TL; DR – Look beyond the names of applications discovered, early adopters are using containers for microservices at scale
We had some interesting data published by Sysdig yesterday, in which they highlighted some trends in container usage they are seeing in their customer base. As with any data set it is important to note the implicit biases that exist, and in Sysdigs case their current user base is squarely in the technically savvy early adopter camp.
Service Discovery
To my mind, the most interesting of the findings in the Sysdig data is the top three applications discovered – Nginx, etcd and consul. Stepping back from the number of instances discovered of a specific application, we need to think about what these applications are used for.
Consul is particularly heavily used for service discovery, with etcd a close second and nginx occasionally used for service discovery in addition to its more common use cases. For those not familiar with microservices, service discovery is a key component of any microservices architecture.
It is fair to say that most consumers of a service discovery mechanism will be custom applications, and the number of container instances will vastly outnumber the number of instances of the service discovery mechanism itself. With consul and etcd placing so highly in the Sysdig numbers it is reasonable to assume that they are monitoring large number of microservices deployments.

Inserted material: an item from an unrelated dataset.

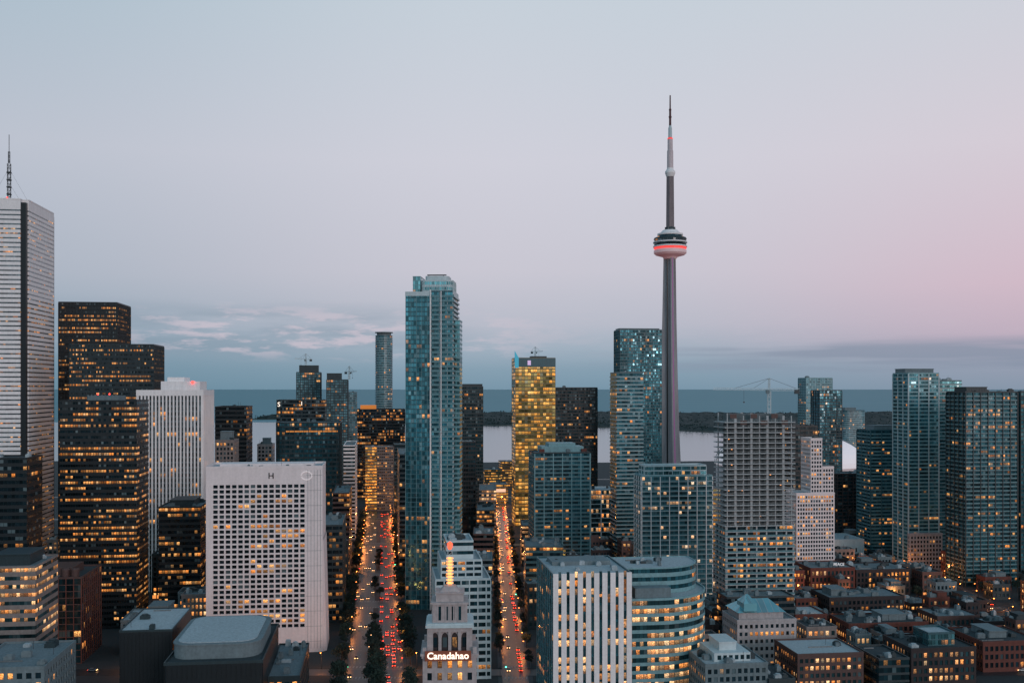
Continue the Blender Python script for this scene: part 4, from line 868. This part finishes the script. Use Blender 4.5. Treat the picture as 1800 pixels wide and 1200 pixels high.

It is important to note that etcd is installed by default with Kubernetes, and given the high percentage of Sysdig users also using Kubernetes this may skew the numbers.
The PHP Conundrum
Sysdig also listed php-fpm, the PHP Fast CGI implementation, among their top ten most frequently seen applications. As we noted in our analysis of data shared with RedMonk by New Relic last year, PHP is a language frequently seen in container deployments.
This is a point of some contention, in our conversations with vendors in the cloud native space PHP is consistently dismissed as not being relevant, yet in almost all the data we consistently see PHP being used. As we have previously noted cloud native aficionados see no place for PHP – but its continued popularity – coming third in our latest programming language rankings – is not in doubt. We expect to see PHP based apps in containers long into the future.
Containers Per Host
We continue to find quotes about the number of containers running per host somewhat pointless, but vendors continue with the trend. As we approach DockerCon next week expect lots more releases of this sort from various vendors across the monitoring space – it also completely misses the value of containers.
Application types vary, some can be easily run in parallel, some have high memory requirements, some require access to GPUs and so forth. Without understanding the application profile, comments on the number of containers running on a host are, at best, meaningless, and at worst continue to focus traditional IT consumers on the idea that containers are a VM replacement rather than a contributor to business velocity.
Disclaimers: CoreOS (primary authors of etcd) and New Relic are current RedMonk clients.